Se han cambiado las fechas del florido mayo cordobés por las del triste otoño. Se han transformado las bases, para convertirlas en una copia de otras que rigen los cientos de concursos que se celebran en pueblos y ciudades. Se ha alterado el equilibrio de la composición del jurado, formado exclusivamente por artistas en activo, uno de los principales errores de cualquier concurso. Lo sé por experiencia. Por esa razón, siempre he defendido la necesidad de un jurado equilibrado tanto en el discernimiento como en la defensa de los distintos conceptos del arte flamenco. A los que me argumenten que para saber de cante, baile o toque hay que ser cantaor, bailaor o guitarrista les diré que mienten interesadamente. Hoy hay estudiosos y críticos con la valía y la competencia precisas para ejercer con propiedad y eficacia la labor de jurado. Con la diferencia de que los artistas únicamente ven por el ojo de su particular mirada del arte flamenco, mientras que el intelectual teórico, el flamencólogo como se dice ahora, tiene ante sí una amplia gama de gustos estéticos que, si sabe analizarlos, argumentarlos y darles contenidos éticos, le ayudarán a establecer la verdad objetiva. Algo imposible en un artista.
Asimismo, se han programado algunas galas con artistas de nombre y se le ha dado un cierto contenido cultural. Sin embargo, no se ha tocado la forma de selección de los concursantes. Ni se ha añadido el imprescindible carácter promocional que ha de tener un certamen del prestigio de éste si es que se quiere mantener. Y, en un intento inútil de romper con el pasado, se ha ignorado a personas de nombre y prestigio que no están en la línea de pensamiento que rige el actual concurso. Es decir, las envidias y los intereses espurios se han antepuesto al pasado y a la trascendencia histórica del más prestigiado de los concursos de arte flamenco. Al menos, hasta ahora.

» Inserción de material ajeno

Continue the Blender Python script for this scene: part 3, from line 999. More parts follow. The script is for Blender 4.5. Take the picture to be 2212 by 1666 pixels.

El comité organizador del Concurso Nacional de Arte Flamenco de Córdoba debe reflexionar, hacer autocrítica, desterrar prejuicios y dejar de enrocarse y de mirarse al ombligo. En una sociedad que cambia a diario, sólo cabe adaptarse a ella. Y el arte flamenco, ahora que pertenece oficialmente a la Humanidad, no puede vivir de espaldas a esa realidad.